Queen adalah band rock asal Inggris yang berawak Freddie Mercury, Brian May, John Deacon, dan Roger Taylor. Avip memilih penggarap orkestrasi yang memahami benar karakter lagu Queen. Mereka adalah Joko Lemazh Suprayitno, Renardi Effendi, Fafan Isfandiar, Aubrey Victoria, dan Elwin Hendrijanto. Orkestrasi, interpretasi, dan eksekusi Avip atas garapan tersebut tidak menghilangkan ”roh” Queen. Di tangan Avip dan kawan- kawan, lagu-lagu Queen menjadi sangat klasik, tetapi rocknya tetap perkasa.
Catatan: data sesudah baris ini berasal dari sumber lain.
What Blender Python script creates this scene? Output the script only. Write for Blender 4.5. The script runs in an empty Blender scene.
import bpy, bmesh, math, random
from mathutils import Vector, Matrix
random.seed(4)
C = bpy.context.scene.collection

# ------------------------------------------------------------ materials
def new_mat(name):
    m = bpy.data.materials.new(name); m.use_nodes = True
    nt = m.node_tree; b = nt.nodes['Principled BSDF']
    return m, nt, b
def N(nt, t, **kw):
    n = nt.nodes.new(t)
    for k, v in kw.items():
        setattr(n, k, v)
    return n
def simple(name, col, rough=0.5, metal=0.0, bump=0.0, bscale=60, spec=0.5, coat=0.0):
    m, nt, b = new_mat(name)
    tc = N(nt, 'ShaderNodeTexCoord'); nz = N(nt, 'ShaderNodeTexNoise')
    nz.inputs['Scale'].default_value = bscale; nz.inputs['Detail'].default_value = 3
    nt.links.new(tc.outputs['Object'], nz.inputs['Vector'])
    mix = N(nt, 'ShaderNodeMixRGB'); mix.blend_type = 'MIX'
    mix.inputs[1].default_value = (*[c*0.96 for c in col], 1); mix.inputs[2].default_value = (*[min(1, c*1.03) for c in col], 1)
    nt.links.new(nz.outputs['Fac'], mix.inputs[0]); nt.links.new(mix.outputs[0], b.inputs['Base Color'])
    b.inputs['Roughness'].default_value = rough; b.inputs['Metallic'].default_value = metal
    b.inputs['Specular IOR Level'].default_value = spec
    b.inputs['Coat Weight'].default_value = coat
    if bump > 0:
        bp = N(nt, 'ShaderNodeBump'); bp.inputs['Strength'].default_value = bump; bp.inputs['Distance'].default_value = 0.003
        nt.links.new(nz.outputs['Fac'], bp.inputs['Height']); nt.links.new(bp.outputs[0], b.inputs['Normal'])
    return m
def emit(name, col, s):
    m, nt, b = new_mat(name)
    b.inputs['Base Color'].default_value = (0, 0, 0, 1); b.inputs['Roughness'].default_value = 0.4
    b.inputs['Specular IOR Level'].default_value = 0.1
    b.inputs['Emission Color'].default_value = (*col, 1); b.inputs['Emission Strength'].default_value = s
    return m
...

Avip menerjemahkan Queen lewat Jakarta Concert Orchestra, Batavia Madrigal Singers, dan The Resonanz Children Choir. Ada penyanyi Lisa Depe, Heny Janawati, Michele Siswanto, serta Judika penyanyi Indonesian Idol itu. Judika dipilih Avip karena warna dan wilayah suaranya yang cocok membawakan lagu-lagu Queen. Pentas juga didukung EKI Dance.

”Radio Gaga” 

”Radio Gaga” yang keluar pada 1984 bisa dikatakan menyempal dari jenis lagu Queen sebelumnya. Drumer Roger Taylor memang semula merancang lagu tersebut untuk album solonya. Namun kemudian lagu itu ”di-Queen-kan” oleh Freddie Mercury dan bassist John Deacon. Dibilang menyempal karena Queen menggunakan drum machine. Alur basnya juga menggunakan synthesizer Roland Jupiter-8. Ini bisa dibilang lagu Queen yang sangat ”mesin”.

Avip Priatna memercayakan penggarapan orkestrasi ”Radio Gaga” pada Fafan Isfandiar yang dengan cerdik mengadaptasi lagu ke bentuk orkestra. Ia menemukan cara kreatif, bunyi-bunyi ”mesin” yang lahir dari synthesizer versi Queen ia terjemahkan dengan selo, viola, dan tiup kayu basoon. Selo dan biola dimainkan dengan teknik petik atau pizzicato. ”Secara teknis instrumen, adaptasi itu memungkinkan, tetapi akan sangat melelahkan bagi pemain,” kata Fafan.

Ia menyiasati dengan cara bermain bergantian antara selo dan biola. Untuk basoon, ia juga menggilir peran basoon 1 dan basoon 2. Dengan cara itu, ”Radio Gaga” tidak kehilangan ”roh” sebagai jenis lagu eksperimental Queen. Penyanyi Judika pun bisa bernyanyi dengan nyaman seperti versi orisinal Queen.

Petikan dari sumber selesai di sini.